Books, Quotes, Writing

Ernest Hemingway, quotes, and an excess of words

Ernest Hemingway fishing in Key West, 1928.

“There is nothing to writing. All you do is sit down at a typewriter and bleed.”

“Never think that war, no matter how necessary, nor how justified, is not a crime.”

“When writing a novel a writer should create living people; people not characters. A character is a caricature.”

“There is no friend as loyal as a book.”

“The world breaks everyone, and afterward, some are strong at the broken places.”

“Happiness in intelligent people is the rarest thing I know.”

There are probably other writers that are as endlessly quotable as Ernest Hemingway, but he is certainly one of the most quotable authors ever. Just like his writing, many of his quotes are direct, to the point, and hide a lot of depth and meaning in very few words.

In my late 20s especially, I was obsessed with Hemingway’s books and life, and he is still one of my favourite authors. Even though his celebrity status seems to emphasize his “macho-ness” (all that hunting and fishing and drinking), I never got that from his books. Men and women, and the world they live in, are complex and nuanced in his writing, and there is not a lot of testosterone-charged posturing and posing.

As a writer, what I mainly appreciate about Hemingway is his style: that controlled and sparse, but not at all barren, way of writing that dispenses with anything that is superfluous. It’s so easy to write too much when you’re working on a book or a story, especially these days when most of us write on computers, rather than by hand or on a mechanical typewriter.

Many years ago when word processors had just started taking over the world from the typewriters, a publisher-friend told me that the manuscripts he received were getting longer and wordier every year. When it’s easy to write the words, it is also easy to produce too many of them, and not think properly of what words to choose, and whether all of those words are actually needed.

While I don’t condemn writers who use lots of words and write long stories and books (there’s a place for that too, of course), I know that my own writing improves when I try to reign myself in and keep my writing more focused and less wordy. An example to consider is Hemingway’s response when challenged to write a short story in six words:

For sale: baby shoes, never worn.

This was obviously a writer who would have ruled Twitter, if he had wanted to do so.

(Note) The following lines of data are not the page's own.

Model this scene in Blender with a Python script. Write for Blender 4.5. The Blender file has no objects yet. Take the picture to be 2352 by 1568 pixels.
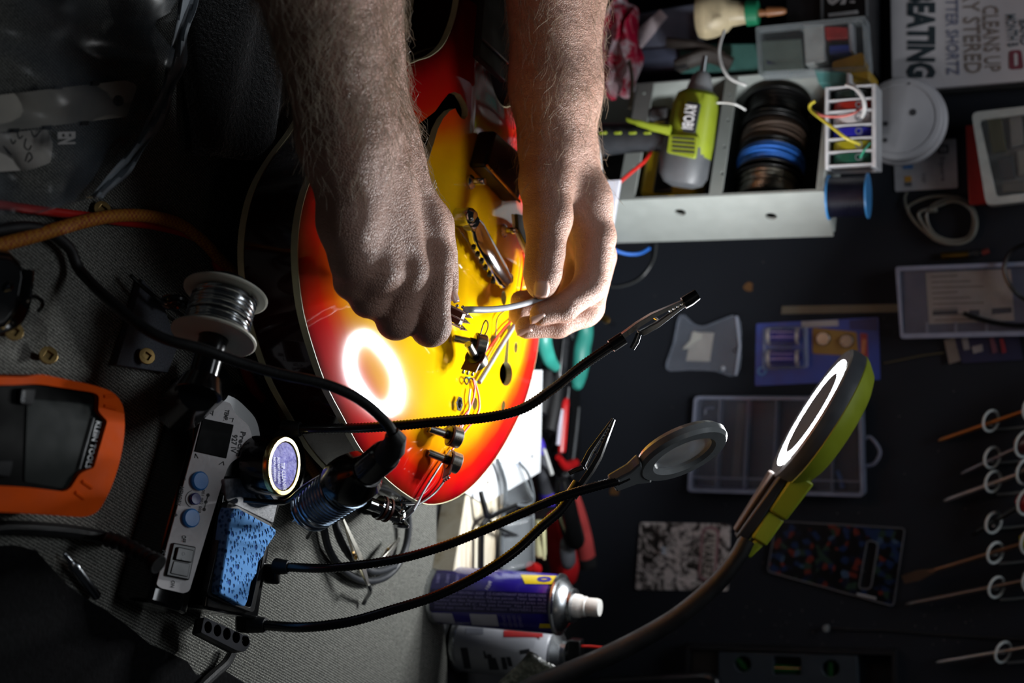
import bpy, bmesh, math, random, colorsys
import numpy as np
from mathutils import Vector as V, Matrix
import openvdb

# ------------------------------------------------------------------ camera, light, exposure
SC = bpy.context.scene
COL = SC.collection
PI = math.pi
rnd = random.Random(7)
F, PITCH, H, YW = 3000.0, math.radians(23), 0.53, 1.48     # focal length in photo pixels, tilt, lens height over bench, wall distance
UP = V((0, math.sin(PITCH), math.cos(PITCH)))
RI = V((1, 0, 0))
FW = V((0, math.cos(PITCH), -math.sin(PITCH)))
CAM = V((0, 0, H))

cd = bpy.data.cameras.new('camera')
cd.sensor_fit = 'HORIZONTAL'; cd.sensor_width = 36; cd.lens = F / 2352 * 36
cd.clip_start = 0.05; cd.clip_end = 20
cd.dof.use_dof = True; cd.dof.focus_distance = 0.89; cd.dof.aperture_fstop = 6.3
cam = bpy.data.objects.new('camera', cd); COL.objects.link(cam)
mw = Matrix.Identity(4)
for i, ax in enumerate((UP, V((-1, 0, 0)), -FW)):           # the camera is held on its side: picture right is up
    for j in range(3): mw[j][i] = ax[j]
mw.translation = CAM
cam.matrix_world = mw
SC.camera = cam
SC.view_settings.view_transform = 'Standard'; SC.view_settings.look = 'None'
SC.view_settings.exposure = 0.0; SC.view_settings.gamma = 1.0; SC.view_settings.use_curve_mapping = False

w = bpy.data.worlds.new('room_dark'); SC.world = w; w.use_nodes = True
w.node_tree.nodes['Background'].inputs[0].default_value = (0.75, 0.85, 1.0, 1)
w.node_tree.nodes['Background'].inputs[1].default_value = 0.006

def area(name, loc, target, size, power, color):
    l = bpy.data.lights.new(name, 'AREA'); l.shape = 'RECTANGLE'; l.size, l.size_y = size; l.energy = power; l.color = color
    o = bpy.data.objects.new(name, l); COL.objects.link(o); o.location = loc
    o.rotation_euler = (V(target) - V(loc)).to_track_quat('-Z', 'Y').to_euler()
    return o
area('wall_fill', (-0.22, 0.92, 1.45), (-0.02, 1.46, 0.2), (0.7, 0.35), 4.0, (0.88, 0.94, 1.0))  # added soft light to brighten the wall items
area('warm_fill', (0.7, -0.5, 2.0), (0.15, 0.7, 0.0), (0.35, 0.35), 0.22, (1.0, 0.86, 0.7))  # weak warm fill added over the bench, its source is not seen

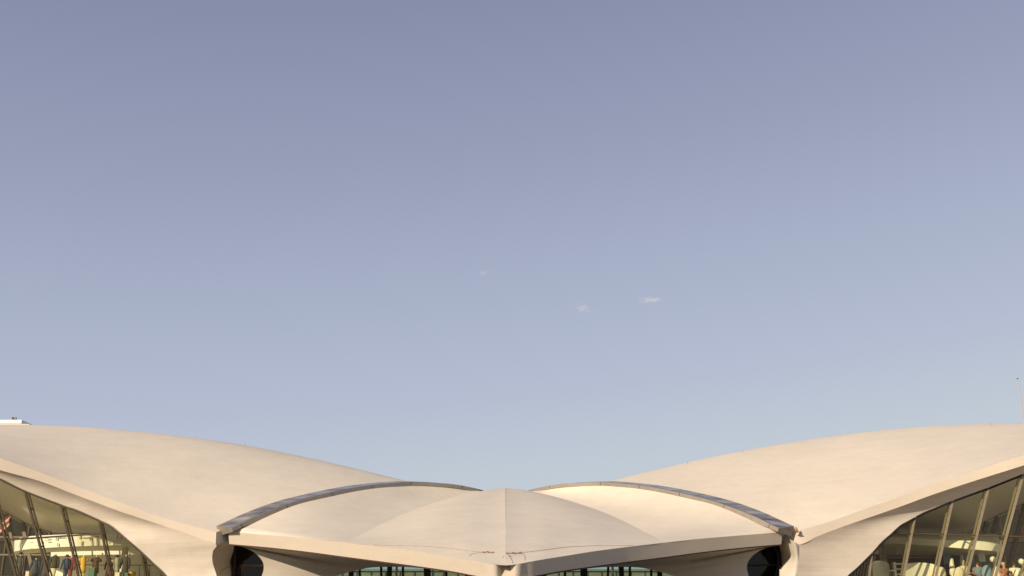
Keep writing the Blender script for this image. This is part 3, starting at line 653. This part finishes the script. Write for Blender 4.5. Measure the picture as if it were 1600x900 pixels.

Hemingway received the Nobel Prize in literature in 1954. The banquet speech he wrote for that occasion (which was read by U.S. ambassador John C. Cabot because Hemingway couldn’t attend)  is another great example of his writing style and personality:

For a true writer each book should be a new beginning where he tries again for something that is beyond attainment. He should always try for something that has never been done or that others have tried and failed. Then sometimes, with great luck, he will succeed.

My three favourite Hemingway books:

  1. The Old Man and the Sea
  2. The Snows of Kilimanjaro
  3. A Farewell To Arms

If you’re looking for a great biography, Carlos Baker’s “Ernest Hemingway: A Life Story” is excellent.